Signifying and Literary Revision

  • Utilizes Gates Jr.'s concept of "signifying":

    • Smart-Grosvenor engages in a "double-voiced" revision of white gourmet dishes (e.g., displacing crepes with hoe cakes).

  • Through this culinary revisionism, she asserts Black women's expertise in all culinary matters, including traditionally white cuisines.

Recipe Collections as Autobiography and History

  • Both cookbooks illustrate a "double function" where:

    • They serve as personal narratives and with broader social implications as collective histories.

    • They include reminiscences and biographical sketches that convey food as a narrative of identity.

The Lived Experience of Class and Generational Difference

  • Both texts celebrate African American culinary traditions but exhibit class distinctions:

    • The Dardens advocate for respectability from their educated background.

    • Smart-Grosvenor emphasizes experiential knowledge tied to cultural movements.

Major Themes

  1. Challenging Stereotypes: Both cookbooks actively resist dehumanizing stereotypes of Black women in culinary contexts.

  2. Food as Political Act: Connects culinary practices with the ideologies from the Civil Rights and Black Power movements, containing explicit calls for freedom and resistance.

  3. Family Memory and Cultural Continuity: Uses recipes to bridge generational gaps and preserve family identities and histories.

  4. Gender, Labor, and Respectability: Addresses the historical confinement of Black women's labor and reclaims it as creative knowledge.

  5. Individual Agency and Authorship: Both authors present their voices as authorities in their culinary narratives against the backdrop of stereotype-driven histories.

Historical and Cultural Context

  • These cookbooks are situated against the history of Black cookbook publishing:

    • Often tied to cultural reclamation and identity affirmation projects, especially post-1940s.

  • They emerge during a politically charged era, which allows for an exploration of self-determination and cultural pride.

Practical Functions

  • While offering practical recipes, both works intertwine autobiography and history, leading readers to engage with culinary traditions on deeper emotional and contextual levels.

Significance for Food Studies

  • Zafar's essay expands the appreciation of food studies, positing that cookbooks serve beyond mere recipes:

    • They encode histories, identities, and reflect political struggles.

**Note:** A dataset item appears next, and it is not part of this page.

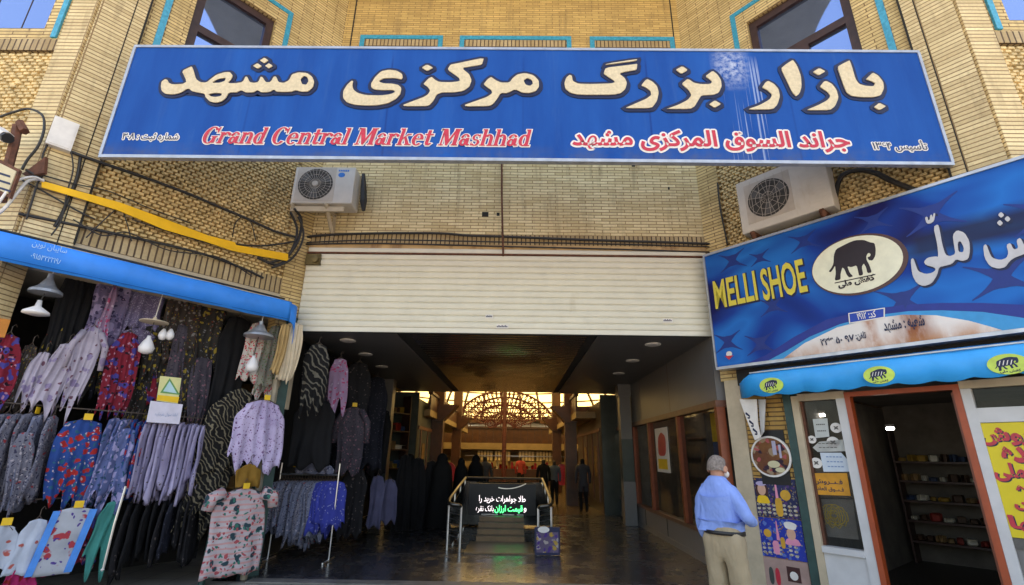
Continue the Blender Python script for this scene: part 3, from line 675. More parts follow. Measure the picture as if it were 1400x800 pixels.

  • Recognizes the use of food as a medium for marginalized voices to assert their narratives and reclaim agency, particularly among Black women.

Conclusion

  • "The Signifying Dish" encapsulates how Black women have reformulated narratives of their culinary practices into powerful autobiographical and historically anchored statements. The analyzed cookbooks show that food discourse can become a tool for liberty, heritage, and agency, allowing for the recognition of Black women's contributions to American culture.